Ramazan Bayramı da, Kurban Bayramı da bizim bayramımız. Yani, Müslümanların bayramı. Ne var ki, yıllardan beri içinde kan ve gözyaşı olmayan bir bayram yazısı yazamadım. Bu da beni çok üzüyor. Elbette sadece beni değil, tüm Müslümanları üzüyor. Sanki bir takım ülkeler ve yöneticileri bir diğer ifadeyle Haçlı-Siyonist ittifakı Müslümanlara barış içinde bir bayram yaptırmamak için karar almışlar. Hemen belirteyim ki, Haçlı-Siyonist ittifakının bu tutumunu yadırgıyor değilim. Onlar karakterlerinin gereğini yapıyorlar. Çünkü akrep sokar, yılan ısırır. Ancak, işin daha çok üzüntü veren yanı İslam dünyasının kan gölünde yaşamaya mecbur bırakılmasında bazı Müslüman ülke yöneticilerinin ister koltuklarını korumak için, ister uşaklıkları gereği Haçlı-Siyonist ittifakının düşmanlığını daha katmerli hale getirmekte görev alıyor olmalarını insan anlamakta güçlük çekiyor.
Suriye’de Rusya ve ABD desteğinde rejim güçleri bayramda İdlib’i bombaladı, harabeye dönmüş şehirden hayatta kalabilmiş olanlar canlarını kurtarmak için göç ediyorlar.
Yemen yıllardan beri tam bir felaketi yaşıyor. İç çatışmaları destekleyenler arasında başta Haçlı-Siyonist ittifakı olduğu gibi, bu ittifak Yemen’i bir felaket bölgesi haline getirmede bazı Müslüman ülkeleri de kullanıyor. Daha doğrusu bazı Müslüman yöneticilerden gönüllü olarak destek buluyor.
Libya’da iç çatışmalar bayram öncesi şiddetini sürdürüyor.
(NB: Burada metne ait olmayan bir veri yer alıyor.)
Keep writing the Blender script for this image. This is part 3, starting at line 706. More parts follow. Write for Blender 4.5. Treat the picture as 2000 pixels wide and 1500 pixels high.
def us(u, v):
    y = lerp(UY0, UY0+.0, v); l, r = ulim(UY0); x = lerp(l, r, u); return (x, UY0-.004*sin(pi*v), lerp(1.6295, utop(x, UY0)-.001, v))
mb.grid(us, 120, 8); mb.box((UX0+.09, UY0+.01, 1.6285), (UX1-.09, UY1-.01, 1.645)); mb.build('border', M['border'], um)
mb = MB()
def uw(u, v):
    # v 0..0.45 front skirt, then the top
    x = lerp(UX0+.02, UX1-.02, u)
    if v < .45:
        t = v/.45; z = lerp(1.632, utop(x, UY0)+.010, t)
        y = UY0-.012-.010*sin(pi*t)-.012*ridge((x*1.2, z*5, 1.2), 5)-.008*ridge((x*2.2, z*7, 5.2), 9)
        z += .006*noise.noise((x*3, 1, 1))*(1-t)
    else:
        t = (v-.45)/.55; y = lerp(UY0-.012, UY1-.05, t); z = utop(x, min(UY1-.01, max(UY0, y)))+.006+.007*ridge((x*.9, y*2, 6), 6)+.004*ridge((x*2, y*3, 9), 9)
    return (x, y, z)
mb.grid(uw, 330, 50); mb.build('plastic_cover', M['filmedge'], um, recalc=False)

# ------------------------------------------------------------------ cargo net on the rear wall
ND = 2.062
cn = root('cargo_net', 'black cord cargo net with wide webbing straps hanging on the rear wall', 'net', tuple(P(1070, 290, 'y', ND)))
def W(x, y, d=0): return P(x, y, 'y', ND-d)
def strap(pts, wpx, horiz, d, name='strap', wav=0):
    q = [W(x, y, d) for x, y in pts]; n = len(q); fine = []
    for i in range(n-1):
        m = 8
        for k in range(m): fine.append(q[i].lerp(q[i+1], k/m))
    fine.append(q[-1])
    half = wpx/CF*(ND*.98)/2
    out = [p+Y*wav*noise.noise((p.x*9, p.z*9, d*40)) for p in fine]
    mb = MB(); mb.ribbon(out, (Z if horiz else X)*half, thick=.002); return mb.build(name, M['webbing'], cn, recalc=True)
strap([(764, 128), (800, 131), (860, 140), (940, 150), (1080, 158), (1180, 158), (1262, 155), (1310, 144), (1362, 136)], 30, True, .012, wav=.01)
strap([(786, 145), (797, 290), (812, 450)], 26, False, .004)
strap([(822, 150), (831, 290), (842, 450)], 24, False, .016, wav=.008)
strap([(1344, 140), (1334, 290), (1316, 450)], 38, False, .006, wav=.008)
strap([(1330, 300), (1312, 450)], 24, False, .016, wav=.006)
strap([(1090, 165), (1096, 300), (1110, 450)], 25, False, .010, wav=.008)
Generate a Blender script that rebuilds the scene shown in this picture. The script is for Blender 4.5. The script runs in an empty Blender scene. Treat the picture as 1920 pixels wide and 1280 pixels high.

Bu arada medyaya yansıyan haberlere göre Libya’daki muhalif lider Hafter’e Nisan ayında İsrail üzerinden BAE’ye ait kargo uçaklarının silah gönderdiği, bu gönderilen silahların Libya’daki iç çatışmaları tetiklediği belirtiliyor.
Sudan’daki darbeci yönetime karşı halkın başlattığı sivil direnişe darbeciler tarafından kanlı bir şekilde müdahale edildi. Gelen haberlere göre arife ve bayram günlerinde darbecilerin müdahalesinde hayatını kaybeden sivillerin sayısı 100’ü aşmış durumda. Kısacası, dünyanın neresinde bir çatışma varsa, kan dökülüyorsa ölenler Müslümanlar. Ne yazık ki, öldürenler de Haçlı-Siyonist ittifakının dolduruşu sonucu Müslümanlar oluyor.
Tüm bu gelişmelere bakıldığında net olarak görünen husus, Haçlı-Siyonist ittifakı İslam dünyasındaki maşaları eliyle Müslümanlara soykırım uyguluyor. Böyle bir dünyada Müslüman olarak huzur içinde olmak, kardeşlerimizin yaşadıkları karşısında yüreğimizin kan ağlamaması mümkün olabilir mi? Özellikle de Haçlı-Siyonist ittifakının sergilediği soykırım uygulamasının bilinmeyen bir yanı kalmadığı halde hâlâ İslam dünyasındaki çatışmaların son bulması için Haçlılardan yardım bekliyor olmalarının izah edilebilir bir yanı var mı? Bunun da ötesinde böyle bir yaklaşımın bir idam mahkûmunun cellâdından merhamet beklemesinden farkı kalır mı?
Bunlar yaşanırken, her türlü desteğe ihtiyacı olan Yemen ve Gazze gibi bölgelerde Müslümanların gönderdiği özellikle maddi yardımların ihtiyaç sahiplerine ulaşmasının engellemesi, gönderilen maddi yardımların bankalardan geri çevriliyor olmasının makul bir izahı olabilir mi? Böyle bir yaklaşım Haçlı-Siyonist ittifakının gözünü kan bürüdüğünü göstermez mi? Müslümanlara Müslümanların yardımını engellemenin makul bir izahı olabilir m? Bir tek izahı vardır o da açlık ve salgın hastalıkların kol gezdiği savaş bölgelerinde saldırılarda ölmemiş olan Müslümanlara bile Haçlı-Siyonist ittifakının tahammülü kalmadığını göstermez mi? Bu şartlarda acısız bayram yapmak nasıl mümkün olur?